- **Supplied information**
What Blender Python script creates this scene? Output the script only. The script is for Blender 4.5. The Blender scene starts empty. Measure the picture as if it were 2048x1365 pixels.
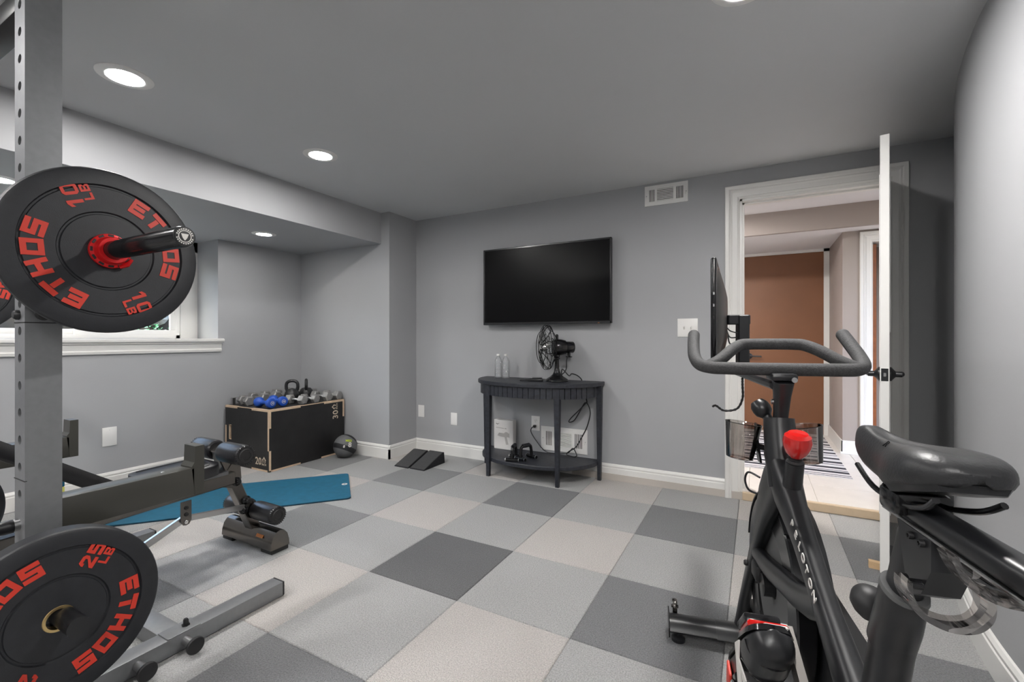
import bpy, bmesh, math, random
from mathutils import Vector as V, Matrix as MX
random.seed(7)
sc = bpy.context.scene
COL = sc.collection
PI = math.pi
# ------------------------------------------------------------------ camera
FPX, YAW, CAMH = 904.85, 0.4939, 1.093
cd = bpy.data.cameras.new('camera'); cam = bpy.data.objects.new('camera', cd); COL.objects.link(cam)
cd.sensor_fit = 'HORIZONTAL'; cd.sensor_width = 36.0; cd.lens = FPX / 2048 * 36
cd.shift_y = (676.94 - 682.5) / 2048 ; cd.clip_start = 0.02
cam.location = (0, 0, CAMH); cam.rotation_euler = (PI / 2, 0, YAW)
sc.camera = cam
# ------------------------------------------------------------------ world and exposure
w = bpy.data.worlds.new('world'); sc.world = w; w.use_nodes = True
wn = w.node_tree.nodes; wl = w.node_tree.links
bg = wn['Background']; sky = wn.new('ShaderNodeTexSky'); sky.sky_type = 'NISHITA'
sky.sun_disc = False; sky.sun_elevation = math.radians(48); sky.sun_rotation = math.radians(200); sky.air_density = 1.0; sky.dust_density = 3.0
wl.new(sky.outputs[0], bg.inputs[0]); bg.inputs[1].default_value = 2.4
sc.view_settings.view_transform = 'Standard'; sc.view_settings.look = 'None'
sc.view_settings.exposure = 0.0; sc.view_settings.gamma = 1.0; sc.view_settings.use_curve_mapping = False
sc.cycles.use_denoising = True; sc.cycles.adaptive_threshold = .035; sc.cycles.caustics_reflective = False; sc.cycles.caustics_refractive = False; sc.cycles.max_bounces = 7; sc.cycles.transparent_max_bounces = 10
LAMP = 400.0      # strength of the ceiling downlights
# ------------------------------------------------------------------ materials
MAT = {}
def mat(name, col=(.5, .5, .5), rough=.5, metal=0., spec=.5, noise=None, bump=None, emit=None, coat=0., sheen=0.):
    """noise=(scale, amount, detail) varies the colour; bump=(scale, strength, detail)"""
    if name in MAT: return MAT[name]
    m = bpy.data.materials.new(name); m.use_nodes = True; MAT[name] = m
    nt = m.node_tree; N = nt.nodes; L = nt.links; p = N['Principled BSDF']
    p.inputs['Base Color'].default_value = (*col, 1); p.inputs['Roughness'].default_value = rough
    p.inputs['Metallic'].default_value = metal; p.inputs['Specular IOR Level'].default_value = spec
    p.inputs['Coat Weight'].default_value = coat; p.inputs['Sheen Weight'].default_value = sheen
    geo = N.new('ShaderNodeNewGeometry')
    if noise:
        n = N.new('ShaderNodeTexNoise'); n.inputs['Scale'].default_value = noise[0]; n.inputs['Detail'].default_value = noise[2] if len(noise) > 2 else 3
        L.new(geo.outputs['Position'], n.inputs['Vector'])
        mr = N.new('ShaderNodeMapRange'); mr.inputs[1].default_value = .25; mr.inputs[2].default_value = .75
        mr.inputs[3].default_value = 1 - noise[1]; mr.inputs[4].default_value = 1 + noise[1]
        L.new(n.outputs[0], mr.inputs[0])
        mx = N.new('ShaderNodeVectorMath'); mx.operation = 'SCALE'; mx.inputs[0].default_value = col
        L.new(mr.outputs[0], mx.inputs['Scale']); L.new(mx.outputs[0], p.inputs['Base Color'])
    if bump:
        n2 = N.new('ShaderNodeTexNoise'); n2.inputs['Scale'].default_value = bump[0]; n2.inputs['Detail'].default_value = bump[2] if len(bump) > 2 else 2
        L.new(geo.outputs['Position'], n2.inputs['Vector'])
        b = N.new('ShaderNodeBump'); b.inputs['Strength'].default_value = bump[1]; b.inputs['Distance'].default_value = bump[3] if len(bump) > 3 else .004
        L.new(n2.outputs[0], b.inputs['Height']); L.new(b.outputs[0], p.inputs['Normal'])
    if emit:
        p.inputs['Emission Color'].default_value = (*emit[0], 1); p.inputs['Emission Strength'].default_value = emit[1]
    return m
def clear(name, tint, refl=.12, rough=.02, opac=.0, ocol=(.1, .1, .1)):
    if name in MAT: return MAT[name]
    m = bpy.data.materials.new(name); m.use_nodes = True; MAT[name] = m
    nt = m.node_tree; N = nt.nodes; L = nt.links; N.remove(N['Principled BSDF']); out = N['Material Output']
    t = N.new('ShaderNodeBsdfTransparent'); t.inputs[0].default_value = (*tint, 1)
    g = N.new('ShaderNodeBsdfGlossy'); g.inputs['Roughness'].default_value = rough; g.inputs[0].default_value = (1, 1, 1, 1)
    lw = N.new('ShaderNodeLayerWeight'); lw.inputs[0].default_value = .25
    mr = N.new('ShaderNodeMapRange'); mr.inputs[3].default_value = refl * .4; mr.inputs[4].default_value = min(1, refl * 5)
    L.new(lw.outputs['Fresnel'], mr.inputs[0])
    mx = N.new('ShaderNodeMixShader'); L.new(mr.outputs[0], mx.inputs[0]); L.new(t.outputs[0], mx.inputs[1]); L.new(g.outputs[0], mx.inputs[2])
    L.new(mx.outputs[0], out.inputs[0])
    return m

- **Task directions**
Reproduce each line exactly, please, except for any pictures.

- **Solution for this task**
What Blender Python script creates this scene? Output the script only. The script is for Blender 4.5. The Blender scene starts empty. Measure the picture as if it were 2048x1365 pixels.
import bpy, bmesh, math, random
from mathutils import Vector as V, Matrix as MX
random.seed(7)
sc = bpy.context.scene
COL = sc.collection
PI = math.pi
# ------------------------------------------------------------------ camera
FPX, YAW, CAMH = 904.85, 0.4939, 1.093
cd = bpy.data.cameras.new('camera'); cam = bpy.data.objects.new('camera', cd); COL.objects.link(cam)
cd.sensor_fit = 'HORIZONTAL'; cd.sensor_width = 36.0; cd.lens = FPX / 2048 * 36
cd.shift_y = (676.94 - 682.5) / 2048 ; cd.clip_start = 0.02
cam.location = (0, 0, CAMH); cam.rotation_euler = (PI / 2, 0, YAW)
sc.camera = cam
# ------------------------------------------------------------------ world and exposure
w = bpy.data.worlds.new('world'); sc.world = w; w.use_nodes = True
wn = w.node_tree.nodes; wl = w.node_tree.links
bg = wn['Background']; sky = wn.new('ShaderNodeTexSky'); sky.sky_type = 'NISHITA'
sky.sun_disc = False; sky.sun_elevation = math.radians(48); sky.sun_rotation = math.radians(200); sky.air_density = 1.0; sky.dust_density = 3.0
wl.new(sky.outputs[0], bg.inputs[0]); bg.inputs[1].default_value = 2.4
sc.view_settings.view_transform = 'Standard'; sc.view_settings.look = 'None'
sc.view_settings.exposure = 0.0; sc.view_settings.gamma = 1.0; sc.view_settings.use_curve_mapping = False
sc.cycles.use_denoising = True; sc.cycles.adaptive_threshold = .035; sc.cycles.caustics_reflective = False; sc.cycles.caustics_refractive = False; sc.cycles.max_bounces = 7; sc.cycles.transparent_max_bounces = 10
LAMP = 400.0      # strength of the ceiling downlights
# ------------------------------------------------------------------ materials
MAT = {}
def mat(name, col=(.5, .5, .5), rough=.5, metal=0., spec=.5, noise=None, bump=None, emit=None, coat=0., sheen=0.):
    """noise=(scale, amount, detail) varies the colour; bump=(scale, strength, detail)"""
    if name in MAT: return MAT[name]
    m = bpy.data.materials.new(name); m.use_nodes = True; MAT[name] = m
    nt = m.node_tree; N = nt.nodes; L = nt.links; p = N['Principled BSDF']
    p.inputs['Base Color'].default_value = (*col, 1); p.inputs['Roughness'].default_value = rough
    p.inputs['Metallic'].default_value = metal; p.inputs['Specular IOR Level'].default_value = spec
    p.inputs['Coat Weight'].default_value = coat; p.inputs['Sheen Weight'].default_value = sheen
    geo = N.new('ShaderNodeNewGeometry')
    if noise:
        n = N.new('ShaderNodeTexNoise'); n.inputs['Scale'].default_value = noise[0]; n.inputs['Detail'].default_value = noise[2] if len(noise) > 2 else 3
        L.new(geo.outputs['Position'], n.inputs['Vector'])
        mr = N.new('ShaderNodeMapRange'); mr.inputs[1].default_value = .25; mr.inputs[2].default_value = .75
        mr.inputs[3].default_value = 1 - noise[1]; mr.inputs[4].default_value = 1 + noise[1]
        L.new(n.outputs[0], mr.inputs[0])
        mx = N.new('ShaderNodeVectorMath'); mx.operation = 'SCALE'; mx.inputs[0].default_value = col
        L.new(mr.outputs[0], mx.inputs['Scale']); L.new(mx.outputs[0], p.inputs['Base Color'])
    if bump:
        n2 = N.new('ShaderNodeTexNoise'); n2.inputs['Scale'].default_value = bump[0]; n2.inputs['Detail'].default_value = bump[2] if len(bump) > 2 else 2
        L.new(geo.outputs['Position'], n2.inputs['Vector'])
        b = N.new('ShaderNodeBump'); b.inputs['Strength'].default_value = bump[1]; b.inputs['Distance'].default_value = bump[3] if len(bump) > 3 else .004
        L.new(n2.outputs[0], b.inputs['Height']); L.new(b.outputs[0], p.inputs['Normal'])
    if emit:
        p.inputs['Emission Color'].default_value = (*emit[0], 1); p.inputs['Emission Strength'].default_value = emit[1]
    return m
def clear(name, tint, refl=.12, rough=.02, opac=.0, ocol=(.1, .1, .1)):
    if name in MAT: return MAT[name]
    m = bpy.data.materials.new(name); m.use_nodes = True; MAT[name] = m
    nt = m.node_tree; N = nt.nodes; L = nt.links; N.remove(N['Principled BSDF']); out = N['Material Output']
    t = N.new('ShaderNodeBsdfTransparent'); t.inputs[0].default_value = (*tint, 1)
    g = N.new('ShaderNodeBsdfGlossy'); g.inputs['Roughness'].default_value = rough; g.inputs[0].default_value = (1, 1, 1, 1)
    lw = N.new('ShaderNodeLayerWeight'); lw.inputs[0].default_value = .25
    mr = N.new('ShaderNodeMapRange'); mr.inputs[3].default_value = refl * .4; mr.inputs[4].default_value = min(1, refl * 5)
    L.new(lw.outputs['Fresnel'], mr.inputs[0])
    mx = N.new('ShaderNodeMixShader'); L.new(mr.outputs[0], mx.inputs[0]); L.new(t.outputs[0], mx.inputs[1]); L.new(g.outputs[0], mx.inputs[2])
    L.new(mx.outputs[0], out.inputs[0])
    return m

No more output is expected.